Prediction of Chloride Penetration Depth in Concrete Using a Combined Ensemble–Neural Network Architecture: Facing Data Saturation

Chloride penetration depth (CPD) is a critical durability indicator for concrete structures, yet experimental data are often limited. This study evaluates whether increasing model complexity is beneficial under such constraints by comparing six machine learning and deep learning models—extreme gradient boosting, categorical boosting (CATB), random forest, multilayer perceptron (MLP), deep neural network (DNN), and a hybrid model combined with CATB and DNN (CatDNN)—using a dataset of 1078 cases. During training, CatDNN exhibited the earliest stabilization, reaching the best epoch at 40, while MLP and DNN stabilized after approximately 30 epochs. However, overfitting tracking revealed a flat tendency near 40 epochs for CatDNN, indicating potential data saturation.

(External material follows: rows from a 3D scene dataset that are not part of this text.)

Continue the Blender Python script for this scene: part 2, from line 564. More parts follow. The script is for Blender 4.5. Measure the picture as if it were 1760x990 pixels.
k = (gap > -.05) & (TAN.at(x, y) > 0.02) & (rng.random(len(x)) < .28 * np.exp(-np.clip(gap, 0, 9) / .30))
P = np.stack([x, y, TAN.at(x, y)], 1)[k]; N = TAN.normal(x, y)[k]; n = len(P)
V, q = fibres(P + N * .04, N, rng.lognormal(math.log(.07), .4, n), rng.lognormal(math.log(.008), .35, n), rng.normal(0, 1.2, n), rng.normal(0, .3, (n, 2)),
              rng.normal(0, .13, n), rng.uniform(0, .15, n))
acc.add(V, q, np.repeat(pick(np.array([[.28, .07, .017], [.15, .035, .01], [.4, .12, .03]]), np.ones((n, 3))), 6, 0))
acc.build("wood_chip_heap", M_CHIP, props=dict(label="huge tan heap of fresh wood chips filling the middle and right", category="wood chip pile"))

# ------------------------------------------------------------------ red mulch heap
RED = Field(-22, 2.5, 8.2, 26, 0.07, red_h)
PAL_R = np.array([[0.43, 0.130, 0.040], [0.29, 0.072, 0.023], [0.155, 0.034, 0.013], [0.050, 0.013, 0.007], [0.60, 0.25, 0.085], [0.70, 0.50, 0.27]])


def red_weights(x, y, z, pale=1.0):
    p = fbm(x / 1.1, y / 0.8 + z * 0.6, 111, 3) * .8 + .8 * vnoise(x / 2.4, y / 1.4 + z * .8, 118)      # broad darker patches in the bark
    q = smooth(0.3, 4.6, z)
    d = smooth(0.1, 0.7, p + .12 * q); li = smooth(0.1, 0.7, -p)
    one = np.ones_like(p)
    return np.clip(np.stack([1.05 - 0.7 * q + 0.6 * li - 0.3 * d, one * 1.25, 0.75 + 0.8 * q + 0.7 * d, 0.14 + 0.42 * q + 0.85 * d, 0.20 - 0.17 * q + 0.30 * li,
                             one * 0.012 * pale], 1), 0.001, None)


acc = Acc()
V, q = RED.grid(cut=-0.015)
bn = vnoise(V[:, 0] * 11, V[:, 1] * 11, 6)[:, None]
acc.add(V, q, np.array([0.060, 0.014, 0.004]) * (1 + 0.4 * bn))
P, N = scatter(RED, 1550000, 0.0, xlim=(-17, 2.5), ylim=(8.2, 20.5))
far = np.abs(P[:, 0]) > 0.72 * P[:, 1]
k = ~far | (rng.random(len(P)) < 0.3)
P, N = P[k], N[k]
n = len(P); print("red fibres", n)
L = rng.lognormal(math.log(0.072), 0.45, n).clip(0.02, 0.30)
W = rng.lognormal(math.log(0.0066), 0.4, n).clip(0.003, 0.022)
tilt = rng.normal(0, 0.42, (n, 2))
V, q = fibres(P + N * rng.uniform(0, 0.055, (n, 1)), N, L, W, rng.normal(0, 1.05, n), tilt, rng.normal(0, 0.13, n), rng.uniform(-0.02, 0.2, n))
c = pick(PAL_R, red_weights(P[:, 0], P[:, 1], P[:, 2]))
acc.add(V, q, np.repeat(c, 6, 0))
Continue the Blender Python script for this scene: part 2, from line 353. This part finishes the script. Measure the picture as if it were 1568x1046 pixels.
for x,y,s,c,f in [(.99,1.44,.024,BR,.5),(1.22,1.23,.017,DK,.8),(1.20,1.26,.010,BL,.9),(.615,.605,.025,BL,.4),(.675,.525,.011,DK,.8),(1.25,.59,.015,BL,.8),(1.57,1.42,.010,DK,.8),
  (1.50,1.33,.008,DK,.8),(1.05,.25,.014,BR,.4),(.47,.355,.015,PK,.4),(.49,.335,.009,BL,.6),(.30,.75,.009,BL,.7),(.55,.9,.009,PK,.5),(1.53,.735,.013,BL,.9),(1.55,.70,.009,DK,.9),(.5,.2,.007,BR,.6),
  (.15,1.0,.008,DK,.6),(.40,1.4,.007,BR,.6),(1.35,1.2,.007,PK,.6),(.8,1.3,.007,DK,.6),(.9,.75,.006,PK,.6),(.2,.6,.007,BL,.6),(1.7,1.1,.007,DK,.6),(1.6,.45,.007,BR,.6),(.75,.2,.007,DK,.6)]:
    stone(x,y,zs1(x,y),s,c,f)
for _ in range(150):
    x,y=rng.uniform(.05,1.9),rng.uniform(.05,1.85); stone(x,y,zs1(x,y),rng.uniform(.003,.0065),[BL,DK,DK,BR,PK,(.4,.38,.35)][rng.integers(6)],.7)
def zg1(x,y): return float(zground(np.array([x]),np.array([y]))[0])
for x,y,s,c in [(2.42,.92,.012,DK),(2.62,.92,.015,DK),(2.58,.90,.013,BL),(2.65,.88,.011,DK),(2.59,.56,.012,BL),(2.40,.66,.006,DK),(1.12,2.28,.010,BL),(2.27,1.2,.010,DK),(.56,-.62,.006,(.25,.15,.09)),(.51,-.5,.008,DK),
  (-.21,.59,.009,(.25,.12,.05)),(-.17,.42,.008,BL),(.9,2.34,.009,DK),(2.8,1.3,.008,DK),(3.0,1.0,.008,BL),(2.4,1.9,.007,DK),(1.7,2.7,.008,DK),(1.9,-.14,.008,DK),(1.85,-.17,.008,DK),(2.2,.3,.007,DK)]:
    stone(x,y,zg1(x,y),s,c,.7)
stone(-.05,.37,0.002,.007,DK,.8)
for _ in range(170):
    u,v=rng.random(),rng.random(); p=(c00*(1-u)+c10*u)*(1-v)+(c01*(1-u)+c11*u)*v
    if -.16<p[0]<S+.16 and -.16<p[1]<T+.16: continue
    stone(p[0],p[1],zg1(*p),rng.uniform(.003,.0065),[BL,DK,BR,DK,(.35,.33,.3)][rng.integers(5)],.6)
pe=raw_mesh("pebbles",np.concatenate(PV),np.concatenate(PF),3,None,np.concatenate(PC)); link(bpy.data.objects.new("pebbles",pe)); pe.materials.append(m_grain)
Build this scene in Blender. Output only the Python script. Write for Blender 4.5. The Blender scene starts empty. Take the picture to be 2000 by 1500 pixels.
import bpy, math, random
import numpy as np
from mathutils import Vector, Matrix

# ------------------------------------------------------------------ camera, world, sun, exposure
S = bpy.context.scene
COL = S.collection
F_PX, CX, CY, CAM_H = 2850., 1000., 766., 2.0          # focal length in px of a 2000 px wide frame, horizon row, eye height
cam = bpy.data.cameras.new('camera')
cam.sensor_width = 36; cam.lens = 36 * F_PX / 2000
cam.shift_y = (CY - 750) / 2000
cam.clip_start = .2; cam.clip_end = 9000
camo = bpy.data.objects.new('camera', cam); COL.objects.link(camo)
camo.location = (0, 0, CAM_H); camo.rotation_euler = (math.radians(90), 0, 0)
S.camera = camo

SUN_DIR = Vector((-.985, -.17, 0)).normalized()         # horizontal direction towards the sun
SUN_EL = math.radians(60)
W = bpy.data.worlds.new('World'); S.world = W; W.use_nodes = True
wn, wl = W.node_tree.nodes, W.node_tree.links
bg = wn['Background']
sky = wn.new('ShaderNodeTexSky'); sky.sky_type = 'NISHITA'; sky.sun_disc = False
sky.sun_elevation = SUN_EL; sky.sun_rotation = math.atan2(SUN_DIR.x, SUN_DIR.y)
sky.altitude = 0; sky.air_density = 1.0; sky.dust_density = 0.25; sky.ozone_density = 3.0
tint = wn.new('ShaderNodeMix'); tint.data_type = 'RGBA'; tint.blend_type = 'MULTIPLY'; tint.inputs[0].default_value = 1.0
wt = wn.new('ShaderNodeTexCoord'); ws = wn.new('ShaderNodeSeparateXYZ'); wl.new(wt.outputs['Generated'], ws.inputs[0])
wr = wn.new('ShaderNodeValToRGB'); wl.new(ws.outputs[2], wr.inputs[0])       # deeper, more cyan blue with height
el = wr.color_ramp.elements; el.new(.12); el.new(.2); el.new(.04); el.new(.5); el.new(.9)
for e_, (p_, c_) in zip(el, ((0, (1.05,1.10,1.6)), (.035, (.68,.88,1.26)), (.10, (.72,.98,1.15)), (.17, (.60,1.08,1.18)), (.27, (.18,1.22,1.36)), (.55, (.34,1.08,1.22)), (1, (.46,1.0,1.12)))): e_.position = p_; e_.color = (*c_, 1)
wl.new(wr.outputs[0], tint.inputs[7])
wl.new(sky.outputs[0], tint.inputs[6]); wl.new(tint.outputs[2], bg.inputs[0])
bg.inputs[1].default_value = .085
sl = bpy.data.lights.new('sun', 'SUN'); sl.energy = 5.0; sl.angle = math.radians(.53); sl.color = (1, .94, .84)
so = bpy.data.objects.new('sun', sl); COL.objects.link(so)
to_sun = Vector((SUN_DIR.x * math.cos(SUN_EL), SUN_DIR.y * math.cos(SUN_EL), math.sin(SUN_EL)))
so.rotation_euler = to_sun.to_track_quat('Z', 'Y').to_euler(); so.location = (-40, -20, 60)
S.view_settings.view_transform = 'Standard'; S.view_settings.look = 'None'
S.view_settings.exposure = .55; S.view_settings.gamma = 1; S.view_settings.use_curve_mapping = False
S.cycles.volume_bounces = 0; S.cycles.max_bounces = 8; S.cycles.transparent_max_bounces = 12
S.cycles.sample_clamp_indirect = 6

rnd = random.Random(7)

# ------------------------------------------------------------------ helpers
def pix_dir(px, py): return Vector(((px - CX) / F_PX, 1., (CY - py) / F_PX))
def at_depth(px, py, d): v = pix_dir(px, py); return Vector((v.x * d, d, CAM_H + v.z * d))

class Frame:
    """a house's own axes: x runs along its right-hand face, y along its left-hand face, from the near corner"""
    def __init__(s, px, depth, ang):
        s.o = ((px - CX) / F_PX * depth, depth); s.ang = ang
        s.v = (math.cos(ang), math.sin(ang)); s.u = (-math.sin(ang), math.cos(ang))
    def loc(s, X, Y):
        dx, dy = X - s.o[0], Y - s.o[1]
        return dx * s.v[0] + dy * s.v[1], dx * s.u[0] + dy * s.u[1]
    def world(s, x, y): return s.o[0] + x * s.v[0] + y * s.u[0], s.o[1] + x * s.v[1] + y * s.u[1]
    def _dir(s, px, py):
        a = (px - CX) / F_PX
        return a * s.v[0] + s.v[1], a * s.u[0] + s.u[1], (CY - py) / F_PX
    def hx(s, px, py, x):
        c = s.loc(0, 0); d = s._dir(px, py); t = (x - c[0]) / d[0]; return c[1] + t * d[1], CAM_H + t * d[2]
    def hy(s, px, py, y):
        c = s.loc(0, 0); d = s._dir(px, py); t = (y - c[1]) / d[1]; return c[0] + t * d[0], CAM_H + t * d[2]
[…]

The test results showed small performance differences among all the models. CatDNN achieved the lowest max error (1.21), demonstrating effective residual correction, but its R² (0.9123) was slightly lower than that of DNN (0.9129), suggesting that increased complexity did not yield meaningful improvement. The validation results confirmed high reliability across all the models (R² ≥ 0.88). Overall, the findings indicate that, under limited data conditions, simple and well-fitted models can outperform or match complex hybrid architectures, emphasizing the importance of model efficiency over structural complexity.